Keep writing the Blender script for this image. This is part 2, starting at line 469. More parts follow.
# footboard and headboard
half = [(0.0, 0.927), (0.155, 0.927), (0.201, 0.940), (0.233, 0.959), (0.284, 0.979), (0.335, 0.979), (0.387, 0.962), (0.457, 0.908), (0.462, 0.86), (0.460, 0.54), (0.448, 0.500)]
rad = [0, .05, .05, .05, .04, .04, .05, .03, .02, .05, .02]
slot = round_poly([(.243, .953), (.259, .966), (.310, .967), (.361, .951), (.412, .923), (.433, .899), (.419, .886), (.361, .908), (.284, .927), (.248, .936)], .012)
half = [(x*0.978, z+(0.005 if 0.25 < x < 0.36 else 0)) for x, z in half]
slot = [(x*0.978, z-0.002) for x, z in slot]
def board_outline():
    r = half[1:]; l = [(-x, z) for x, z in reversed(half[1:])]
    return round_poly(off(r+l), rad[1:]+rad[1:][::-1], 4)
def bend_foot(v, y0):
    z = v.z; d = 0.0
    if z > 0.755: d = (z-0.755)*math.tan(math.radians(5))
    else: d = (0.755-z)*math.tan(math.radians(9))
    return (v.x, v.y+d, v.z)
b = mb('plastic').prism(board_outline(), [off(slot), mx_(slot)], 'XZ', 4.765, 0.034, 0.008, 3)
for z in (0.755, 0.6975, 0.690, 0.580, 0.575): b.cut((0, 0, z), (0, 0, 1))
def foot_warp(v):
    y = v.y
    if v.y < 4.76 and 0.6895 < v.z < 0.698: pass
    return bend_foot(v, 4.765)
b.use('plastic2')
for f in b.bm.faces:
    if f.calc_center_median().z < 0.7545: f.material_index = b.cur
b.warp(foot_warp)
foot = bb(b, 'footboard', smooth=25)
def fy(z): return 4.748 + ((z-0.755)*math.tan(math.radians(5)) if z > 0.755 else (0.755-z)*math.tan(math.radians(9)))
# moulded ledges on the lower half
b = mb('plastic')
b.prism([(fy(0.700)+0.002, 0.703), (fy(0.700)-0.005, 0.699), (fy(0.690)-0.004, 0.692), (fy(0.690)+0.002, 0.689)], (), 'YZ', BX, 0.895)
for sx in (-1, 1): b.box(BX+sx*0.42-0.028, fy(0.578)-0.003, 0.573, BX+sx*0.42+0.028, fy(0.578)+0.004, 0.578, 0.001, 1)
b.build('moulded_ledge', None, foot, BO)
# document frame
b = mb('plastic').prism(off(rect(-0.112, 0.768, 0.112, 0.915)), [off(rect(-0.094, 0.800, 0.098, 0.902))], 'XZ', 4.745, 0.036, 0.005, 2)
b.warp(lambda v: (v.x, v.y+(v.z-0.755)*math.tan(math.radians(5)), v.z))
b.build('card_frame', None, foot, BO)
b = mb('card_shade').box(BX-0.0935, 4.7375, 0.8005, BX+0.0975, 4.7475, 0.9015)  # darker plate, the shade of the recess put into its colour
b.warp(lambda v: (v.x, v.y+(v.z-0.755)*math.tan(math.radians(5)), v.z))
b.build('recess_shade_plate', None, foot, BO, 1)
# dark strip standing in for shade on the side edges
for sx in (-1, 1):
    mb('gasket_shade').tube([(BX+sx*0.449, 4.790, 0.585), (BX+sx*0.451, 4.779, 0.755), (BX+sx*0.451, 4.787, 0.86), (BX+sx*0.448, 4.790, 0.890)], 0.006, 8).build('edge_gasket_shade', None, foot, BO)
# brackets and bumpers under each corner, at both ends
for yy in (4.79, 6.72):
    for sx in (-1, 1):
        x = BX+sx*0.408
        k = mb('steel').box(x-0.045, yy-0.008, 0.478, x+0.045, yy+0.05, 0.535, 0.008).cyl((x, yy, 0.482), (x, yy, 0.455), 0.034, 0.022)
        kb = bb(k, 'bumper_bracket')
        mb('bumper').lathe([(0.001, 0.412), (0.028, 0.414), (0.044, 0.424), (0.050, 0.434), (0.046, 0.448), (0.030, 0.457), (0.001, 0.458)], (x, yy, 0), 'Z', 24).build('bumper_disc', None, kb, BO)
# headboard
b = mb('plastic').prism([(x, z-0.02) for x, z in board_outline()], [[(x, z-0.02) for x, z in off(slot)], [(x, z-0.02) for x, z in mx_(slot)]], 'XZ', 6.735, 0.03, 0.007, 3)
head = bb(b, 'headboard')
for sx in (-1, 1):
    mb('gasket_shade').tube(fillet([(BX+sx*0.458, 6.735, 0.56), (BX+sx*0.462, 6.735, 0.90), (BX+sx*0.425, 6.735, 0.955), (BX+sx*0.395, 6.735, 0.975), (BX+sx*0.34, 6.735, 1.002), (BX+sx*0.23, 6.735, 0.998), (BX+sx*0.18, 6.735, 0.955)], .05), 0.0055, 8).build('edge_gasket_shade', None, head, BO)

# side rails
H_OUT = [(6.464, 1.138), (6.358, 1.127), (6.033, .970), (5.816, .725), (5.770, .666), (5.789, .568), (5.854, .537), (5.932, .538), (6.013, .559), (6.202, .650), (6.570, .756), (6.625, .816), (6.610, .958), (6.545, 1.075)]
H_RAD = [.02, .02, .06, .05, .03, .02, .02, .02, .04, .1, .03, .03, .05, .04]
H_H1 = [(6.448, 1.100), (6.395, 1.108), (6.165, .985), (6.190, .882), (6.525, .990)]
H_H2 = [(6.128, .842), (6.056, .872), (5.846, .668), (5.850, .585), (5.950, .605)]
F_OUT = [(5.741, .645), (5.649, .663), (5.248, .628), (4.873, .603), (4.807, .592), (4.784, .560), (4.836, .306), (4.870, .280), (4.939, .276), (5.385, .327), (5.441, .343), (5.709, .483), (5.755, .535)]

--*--

Stated goal: Print out the whole listing exactly as it appears.

Response to the task:
Keep writing the Blender script for this image. This is part 2, starting at line 469. More parts follow.
# footboard and headboard
half = [(0.0, 0.927), (0.155, 0.927), (0.201, 0.940), (0.233, 0.959), (0.284, 0.979), (0.335, 0.979), (0.387, 0.962), (0.457, 0.908), (0.462, 0.86), (0.460, 0.54), (0.448, 0.500)]
rad = [0, .05, .05, .05, .04, .04, .05, .03, .02, .05, .02]
slot = round_poly([(.243, .953), (.259, .966), (.310, .967), (.361, .951), (.412, .923), (.433, .899), (.419, .886), (.361, .908), (.284, .927), (.248, .936)], .012)
half = [(x*0.978, z+(0.005 if 0.25 < x < 0.36 else 0)) for x, z in half]
slot = [(x*0.978, z-0.002) for x, z in slot]
def board_outline():
    r = half[1:]; l = [(-x, z) for x, z in reversed(half[1:])]
    return round_poly(off(r+l), rad[1:]+rad[1:][::-1], 4)
def bend_foot(v, y0):
    z = v.z; d = 0.0
    if z > 0.755: d = (z-0.755)*math.tan(math.radians(5))
    else: d = (0.755-z)*math.tan(math.radians(9))
    return (v.x, v.y+d, v.z)
b = mb('plastic').prism(board_outline(), [off(slot), mx_(slot)], 'XZ', 4.765, 0.034, 0.008, 3)
for z in (0.755, 0.6975, 0.690, 0.580, 0.575): b.cut((0, 0, z), (0, 0, 1))
def foot_warp(v):
    y = v.y
    if v.y < 4.76 and 0.6895 < v.z < 0.698: pass
    return bend_foot(v, 4.765)
b.use('plastic2')
for f in b.bm.faces:
    if f.calc_center_median().z < 0.7545: f.material_index = b.cur
b.warp(foot_warp)
foot = bb(b, 'footboard', smooth=25)
def fy(z): return 4.748 + ((z-0.755)*math.tan(math.radians(5)) if z > 0.755 else (0.755-z)*math.tan(math.radians(9)))
# moulded ledges on the lower half
b = mb('plastic')
b.prism([(fy(0.700)+0.002, 0.703), (fy(0.700)-0.005, 0.699), (fy(0.690)-0.004, 0.692), (fy(0.690)+0.002, 0.689)], (), 'YZ', BX, 0.895)
for sx in (-1, 1): b.box(BX+sx*0.42-0.028, fy(0.578)-0.003, 0.573, BX+sx*0.42+0.028, fy(0.578)+0.004, 0.578, 0.001, 1)
b.build('moulded_ledge', None, foot, BO)
# document frame
b = mb('plastic').prism(off(rect(-0.112, 0.768, 0.112, 0.915)), [off(rect(-0.094, 0.800, 0.098, 0.902))], 'XZ', 4.745, 0.036, 0.005, 2)
b.warp(lambda v: (v.x, v.y+(v.z-0.755)*math.tan(math.radians(5)), v.z))
b.build('card_frame', None, foot, BO)
b = mb('card_shade').box(BX-0.0935, 4.7375, 0.8005, BX+0.0975, 4.7475, 0.9015)  # darker plate, the shade of the recess put into its colour
b.warp(lambda v: (v.x, v.y+(v.z-0.755)*math.tan(math.radians(5)), v.z))
b.build('recess_shade_plate', None, foot, BO, 1)
# dark strip standing in for shade on the side edges
for sx in (-1, 1):
    mb('gasket_shade').tube([(BX+sx*0.449, 4.790, 0.585), (BX+sx*0.451, 4.779, 0.755), (BX+sx*0.451, 4.787, 0.86), (BX+sx*0.448, 4.790, 0.890)], 0.006, 8).build('edge_gasket_shade', None, foot, BO)
# brackets and bumpers under each corner, at both ends
for yy in (4.79, 6.72):
    for sx in (-1, 1):
        x = BX+sx*0.408
        k = mb('steel').box(x-0.045, yy-0.008, 0.478, x+0.045, yy+0.05, 0.535, 0.008).cyl((x, yy, 0.482), (x, yy, 0.455), 0.034, 0.022)
        kb = bb(k, 'bumper_bracket')
        mb('bumper').lathe([(0.001, 0.412), (0.028, 0.414), (0.044, 0.424), (0.050, 0.434), (0.046, 0.448), (0.030, 0.457), (0.001, 0.458)], (x, yy, 0), 'Z', 24).build('bumper_disc', None, kb, BO)
# headboard
b = mb('plastic').prism([(x, z-0.02) for x, z in board_outline()], [[(x, z-0.02) for x, z in off(slot)], [(x, z-0.02) for x, z in mx_(slot)]], 'XZ', 6.735, 0.03, 0.007, 3)
head = bb(b, 'headboard')
for sx in (-1, 1):
    mb('gasket_shade').tube(fillet([(BX+sx*0.458, 6.735, 0.56), (BX+sx*0.462, 6.735, 0.90), (BX+sx*0.425, 6.735, 0.955), (BX+sx*0.395, 6.735, 0.975), (BX+sx*0.34, 6.735, 1.002), (BX+sx*0.23, 6.735, 0.998), (BX+sx*0.18, 6.735, 0.955)], .05), 0.0055, 8).build('edge_gasket_shade', None, head, BO)

# side rails
H_OUT = [(6.464, 1.138), (6.358, 1.127), (6.033, .970), (5.816, .725), (5.770, .666), (5.789, .568), (5.854, .537), (5.932, .538), (6.013, .559), (6.202, .650), (6.570, .756), (6.625, .816), (6.610, .958), (6.545, 1.075)]
H_RAD = [.02, .02, .06, .05, .03, .02, .02, .02, .04, .1, .03, .03, .05, .04]
H_H1 = [(6.448, 1.100), (6.395, 1.108), (6.165, .985), (6.190, .882), (6.525, .990)]
H_H2 = [(6.128, .842), (6.056, .872), (5.846, .668), (5.850, .585), (5.950, .605)]
F_OUT = [(5.741, .645), (5.649, .663), (5.248, .628), (4.873, .603), (4.807, .592), (4.784, .560), (4.836, .306), (4.870, .280), (4.939, .276), (5.385, .327), (5.441, .343), (5.709, .483), (5.755, .535)]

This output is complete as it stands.